=== RECORDS SUPPLIED ===

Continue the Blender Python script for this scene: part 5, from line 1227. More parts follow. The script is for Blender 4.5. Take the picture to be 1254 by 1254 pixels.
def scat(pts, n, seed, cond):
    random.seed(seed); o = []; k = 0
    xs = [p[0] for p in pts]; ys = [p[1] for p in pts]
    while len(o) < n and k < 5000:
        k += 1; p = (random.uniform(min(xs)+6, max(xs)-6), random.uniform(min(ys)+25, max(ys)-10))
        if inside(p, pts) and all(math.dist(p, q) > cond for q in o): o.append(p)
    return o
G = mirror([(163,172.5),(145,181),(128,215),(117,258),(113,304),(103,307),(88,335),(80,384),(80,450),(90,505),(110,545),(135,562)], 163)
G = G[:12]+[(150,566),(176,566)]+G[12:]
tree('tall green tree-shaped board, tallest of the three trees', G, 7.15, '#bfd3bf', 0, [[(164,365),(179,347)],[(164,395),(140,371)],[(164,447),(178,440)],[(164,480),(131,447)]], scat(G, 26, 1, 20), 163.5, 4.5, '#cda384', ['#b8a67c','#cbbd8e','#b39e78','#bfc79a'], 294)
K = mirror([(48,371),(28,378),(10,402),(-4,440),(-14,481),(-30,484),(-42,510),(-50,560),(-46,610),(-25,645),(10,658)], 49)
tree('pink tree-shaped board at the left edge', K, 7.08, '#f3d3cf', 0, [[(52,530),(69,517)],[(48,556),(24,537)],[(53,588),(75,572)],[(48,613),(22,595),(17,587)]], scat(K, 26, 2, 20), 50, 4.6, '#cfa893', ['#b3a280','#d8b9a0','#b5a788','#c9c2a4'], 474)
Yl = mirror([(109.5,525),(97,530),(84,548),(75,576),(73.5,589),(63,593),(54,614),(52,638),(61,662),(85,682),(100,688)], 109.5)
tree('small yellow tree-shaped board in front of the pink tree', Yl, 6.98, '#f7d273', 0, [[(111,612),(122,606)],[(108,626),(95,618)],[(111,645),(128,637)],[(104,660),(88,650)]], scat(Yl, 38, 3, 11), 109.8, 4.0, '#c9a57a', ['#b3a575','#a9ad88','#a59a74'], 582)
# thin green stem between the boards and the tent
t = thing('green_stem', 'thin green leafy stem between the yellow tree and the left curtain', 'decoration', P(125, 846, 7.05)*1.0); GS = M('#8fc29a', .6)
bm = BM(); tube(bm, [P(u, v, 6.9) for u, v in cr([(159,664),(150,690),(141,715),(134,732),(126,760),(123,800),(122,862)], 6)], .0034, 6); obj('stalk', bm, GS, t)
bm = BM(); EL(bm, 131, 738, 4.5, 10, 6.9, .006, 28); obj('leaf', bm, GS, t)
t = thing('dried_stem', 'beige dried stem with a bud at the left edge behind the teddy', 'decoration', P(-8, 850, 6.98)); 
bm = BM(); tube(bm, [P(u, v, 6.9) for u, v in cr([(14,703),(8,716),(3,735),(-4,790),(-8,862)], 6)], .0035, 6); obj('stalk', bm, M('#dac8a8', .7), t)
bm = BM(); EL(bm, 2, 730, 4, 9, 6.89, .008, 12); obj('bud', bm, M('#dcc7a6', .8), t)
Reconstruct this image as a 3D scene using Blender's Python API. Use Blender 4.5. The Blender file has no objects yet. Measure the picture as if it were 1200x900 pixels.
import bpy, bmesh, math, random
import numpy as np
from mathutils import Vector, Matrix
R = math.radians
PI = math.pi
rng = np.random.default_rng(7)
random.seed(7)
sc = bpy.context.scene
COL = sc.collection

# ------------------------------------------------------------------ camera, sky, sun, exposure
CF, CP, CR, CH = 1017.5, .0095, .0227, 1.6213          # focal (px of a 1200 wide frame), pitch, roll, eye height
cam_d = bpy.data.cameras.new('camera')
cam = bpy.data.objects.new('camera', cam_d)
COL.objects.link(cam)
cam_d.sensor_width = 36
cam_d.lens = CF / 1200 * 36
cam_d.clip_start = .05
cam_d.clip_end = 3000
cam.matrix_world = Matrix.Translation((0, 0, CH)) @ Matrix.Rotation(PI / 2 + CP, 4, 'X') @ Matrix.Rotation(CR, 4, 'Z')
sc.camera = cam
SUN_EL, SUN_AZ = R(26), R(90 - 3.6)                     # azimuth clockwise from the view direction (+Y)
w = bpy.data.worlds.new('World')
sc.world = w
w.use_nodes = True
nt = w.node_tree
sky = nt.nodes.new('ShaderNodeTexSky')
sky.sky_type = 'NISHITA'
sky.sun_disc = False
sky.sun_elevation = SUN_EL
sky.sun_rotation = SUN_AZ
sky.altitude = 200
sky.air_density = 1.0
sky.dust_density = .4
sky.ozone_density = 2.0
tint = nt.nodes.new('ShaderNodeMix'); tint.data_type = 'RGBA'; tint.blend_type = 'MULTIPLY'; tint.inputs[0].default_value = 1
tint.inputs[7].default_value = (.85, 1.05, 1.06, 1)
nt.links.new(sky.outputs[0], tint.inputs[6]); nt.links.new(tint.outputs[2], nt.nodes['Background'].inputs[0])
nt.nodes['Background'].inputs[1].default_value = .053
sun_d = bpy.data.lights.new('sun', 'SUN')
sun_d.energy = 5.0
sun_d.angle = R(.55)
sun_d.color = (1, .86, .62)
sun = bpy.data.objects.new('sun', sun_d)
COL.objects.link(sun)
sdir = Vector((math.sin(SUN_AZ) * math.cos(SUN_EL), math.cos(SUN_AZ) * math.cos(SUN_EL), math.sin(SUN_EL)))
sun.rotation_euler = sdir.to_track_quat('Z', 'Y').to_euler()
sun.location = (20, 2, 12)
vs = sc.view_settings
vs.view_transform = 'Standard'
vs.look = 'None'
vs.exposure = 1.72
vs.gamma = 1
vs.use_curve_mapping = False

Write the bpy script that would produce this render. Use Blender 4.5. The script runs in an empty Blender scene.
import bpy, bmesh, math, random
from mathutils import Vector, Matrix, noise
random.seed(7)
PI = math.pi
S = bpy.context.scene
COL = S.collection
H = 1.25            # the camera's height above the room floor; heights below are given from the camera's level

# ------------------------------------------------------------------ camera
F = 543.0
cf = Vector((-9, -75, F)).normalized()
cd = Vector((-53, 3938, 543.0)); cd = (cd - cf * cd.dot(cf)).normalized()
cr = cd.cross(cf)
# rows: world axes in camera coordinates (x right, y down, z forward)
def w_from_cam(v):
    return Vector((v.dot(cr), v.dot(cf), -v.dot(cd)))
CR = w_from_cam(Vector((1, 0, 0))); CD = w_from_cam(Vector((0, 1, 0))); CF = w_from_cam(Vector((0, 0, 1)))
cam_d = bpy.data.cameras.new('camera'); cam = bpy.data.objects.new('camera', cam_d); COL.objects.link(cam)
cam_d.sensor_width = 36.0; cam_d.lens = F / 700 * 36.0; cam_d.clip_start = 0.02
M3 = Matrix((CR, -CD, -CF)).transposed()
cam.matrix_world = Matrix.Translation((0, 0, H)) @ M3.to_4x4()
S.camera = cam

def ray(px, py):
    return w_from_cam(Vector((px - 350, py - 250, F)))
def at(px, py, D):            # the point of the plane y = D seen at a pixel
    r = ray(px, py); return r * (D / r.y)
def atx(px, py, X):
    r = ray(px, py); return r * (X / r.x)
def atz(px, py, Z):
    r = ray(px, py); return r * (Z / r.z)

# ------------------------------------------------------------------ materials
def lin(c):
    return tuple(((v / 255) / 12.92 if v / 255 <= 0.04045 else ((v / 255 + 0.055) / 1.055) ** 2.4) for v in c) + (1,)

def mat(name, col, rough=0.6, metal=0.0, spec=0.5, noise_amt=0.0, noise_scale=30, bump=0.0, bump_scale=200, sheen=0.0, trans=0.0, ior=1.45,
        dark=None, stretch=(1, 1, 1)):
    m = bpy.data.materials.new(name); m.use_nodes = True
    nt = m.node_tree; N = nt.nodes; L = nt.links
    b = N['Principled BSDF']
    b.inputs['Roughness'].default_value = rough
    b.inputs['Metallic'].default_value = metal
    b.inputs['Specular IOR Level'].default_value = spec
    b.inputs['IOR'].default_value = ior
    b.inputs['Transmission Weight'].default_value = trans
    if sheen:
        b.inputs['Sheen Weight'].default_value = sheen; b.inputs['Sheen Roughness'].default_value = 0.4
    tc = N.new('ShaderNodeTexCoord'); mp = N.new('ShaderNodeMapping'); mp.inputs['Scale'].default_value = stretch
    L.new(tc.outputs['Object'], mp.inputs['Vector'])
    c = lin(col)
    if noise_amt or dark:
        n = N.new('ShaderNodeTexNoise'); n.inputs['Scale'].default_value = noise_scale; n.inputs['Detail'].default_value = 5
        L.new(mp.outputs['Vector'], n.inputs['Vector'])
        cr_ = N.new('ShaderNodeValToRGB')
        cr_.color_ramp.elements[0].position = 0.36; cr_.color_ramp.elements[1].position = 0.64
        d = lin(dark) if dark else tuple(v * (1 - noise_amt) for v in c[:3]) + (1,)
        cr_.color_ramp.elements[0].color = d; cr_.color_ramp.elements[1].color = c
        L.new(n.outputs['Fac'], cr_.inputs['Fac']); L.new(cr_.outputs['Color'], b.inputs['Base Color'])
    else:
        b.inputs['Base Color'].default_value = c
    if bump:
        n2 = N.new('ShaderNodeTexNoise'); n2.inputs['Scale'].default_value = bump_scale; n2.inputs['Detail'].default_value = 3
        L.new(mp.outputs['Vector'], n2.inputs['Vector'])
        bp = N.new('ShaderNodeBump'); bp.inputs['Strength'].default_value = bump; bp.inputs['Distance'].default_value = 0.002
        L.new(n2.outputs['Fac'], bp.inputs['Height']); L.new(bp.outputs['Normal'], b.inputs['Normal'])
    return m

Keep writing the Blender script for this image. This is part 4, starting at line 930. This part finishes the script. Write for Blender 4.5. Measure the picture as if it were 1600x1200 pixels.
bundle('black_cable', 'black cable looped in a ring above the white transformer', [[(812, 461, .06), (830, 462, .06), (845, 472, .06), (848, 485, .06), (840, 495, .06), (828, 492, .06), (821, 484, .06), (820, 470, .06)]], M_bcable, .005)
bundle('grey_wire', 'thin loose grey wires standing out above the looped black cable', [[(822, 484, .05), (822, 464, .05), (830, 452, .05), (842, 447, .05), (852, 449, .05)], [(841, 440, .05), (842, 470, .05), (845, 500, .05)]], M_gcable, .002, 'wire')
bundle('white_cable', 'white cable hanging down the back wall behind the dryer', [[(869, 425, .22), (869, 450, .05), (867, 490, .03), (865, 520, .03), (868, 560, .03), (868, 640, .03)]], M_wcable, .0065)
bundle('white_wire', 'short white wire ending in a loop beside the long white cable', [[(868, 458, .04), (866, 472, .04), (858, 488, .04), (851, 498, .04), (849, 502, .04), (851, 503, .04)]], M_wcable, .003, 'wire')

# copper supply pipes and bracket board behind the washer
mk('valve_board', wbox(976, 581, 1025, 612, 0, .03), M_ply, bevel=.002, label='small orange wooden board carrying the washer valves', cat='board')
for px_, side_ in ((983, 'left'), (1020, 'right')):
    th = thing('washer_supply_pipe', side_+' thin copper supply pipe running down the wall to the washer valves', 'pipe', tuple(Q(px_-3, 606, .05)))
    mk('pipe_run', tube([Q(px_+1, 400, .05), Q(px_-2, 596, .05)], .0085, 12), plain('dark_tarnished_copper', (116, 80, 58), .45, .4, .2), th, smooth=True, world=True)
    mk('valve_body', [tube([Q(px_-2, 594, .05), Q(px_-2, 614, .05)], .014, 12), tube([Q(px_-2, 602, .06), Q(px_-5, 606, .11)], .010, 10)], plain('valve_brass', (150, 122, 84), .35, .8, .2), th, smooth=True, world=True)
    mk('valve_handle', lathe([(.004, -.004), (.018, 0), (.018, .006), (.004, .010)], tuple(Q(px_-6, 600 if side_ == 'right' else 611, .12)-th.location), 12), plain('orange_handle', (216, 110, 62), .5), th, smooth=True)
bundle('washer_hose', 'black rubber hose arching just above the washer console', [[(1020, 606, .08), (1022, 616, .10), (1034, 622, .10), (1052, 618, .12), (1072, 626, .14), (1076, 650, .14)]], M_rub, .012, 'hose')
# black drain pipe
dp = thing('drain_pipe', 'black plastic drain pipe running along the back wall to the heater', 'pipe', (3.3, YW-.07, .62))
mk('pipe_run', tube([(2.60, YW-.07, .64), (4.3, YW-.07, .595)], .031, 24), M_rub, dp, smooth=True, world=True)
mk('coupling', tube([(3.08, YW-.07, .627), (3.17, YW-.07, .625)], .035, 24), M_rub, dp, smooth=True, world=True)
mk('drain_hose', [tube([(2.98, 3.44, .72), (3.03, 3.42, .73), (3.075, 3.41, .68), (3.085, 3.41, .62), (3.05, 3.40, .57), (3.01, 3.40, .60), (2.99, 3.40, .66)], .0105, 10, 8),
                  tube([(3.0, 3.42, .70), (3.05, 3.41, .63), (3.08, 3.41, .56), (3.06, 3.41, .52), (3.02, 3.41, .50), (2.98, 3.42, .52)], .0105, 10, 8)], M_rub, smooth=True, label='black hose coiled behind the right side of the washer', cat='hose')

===

**PROBLEM REQUIREMENTS**
Exactly as written, quote the lines from the one that has "Keep writing the" down to the one that has "bundle('white_wire', 'short white", and include both.

**COMPLETED TASK**
Keep writing the Blender script for this image. This is part 4, starting at line 930. This part finishes the script. Write for Blender 4.5. Measure the picture as if it were 1600x1200 pixels.
bundle('black_cable', 'black cable looped in a ring above the white transformer', [[(812, 461, .06), (830, 462, .06), (845, 472, .06), (848, 485, .06), (840, 495, .06), (828, 492, .06), (821, 484, .06), (820, 470, .06)]], M_bcable, .005)
bundle('grey_wire', 'thin loose grey wires standing out above the looped black cable', [[(822, 484, .05), (822, 464, .05), (830, 452, .05), (842, 447, .05), (852, 449, .05)], [(841, 440, .05), (842, 470, .05), (845, 500, .05)]], M_gcable, .002, 'wire')
bundle('white_cable', 'white cable hanging down the back wall behind the dryer', [[(869, 425, .22), (869, 450, .05), (867, 490, .03), (865, 520, .03), (868, 560, .03), (868, 640, .03)]], M_wcable, .0065)
bundle('white_wire', 'short white wire ending in a loop beside the long white cable', [[(868, 458, .04), (866, 472, .04), (858, 488, .04), (851, 498, .04), (849, 502, .04), (851, 503, .04)]], M_wcable, .003, 'wire')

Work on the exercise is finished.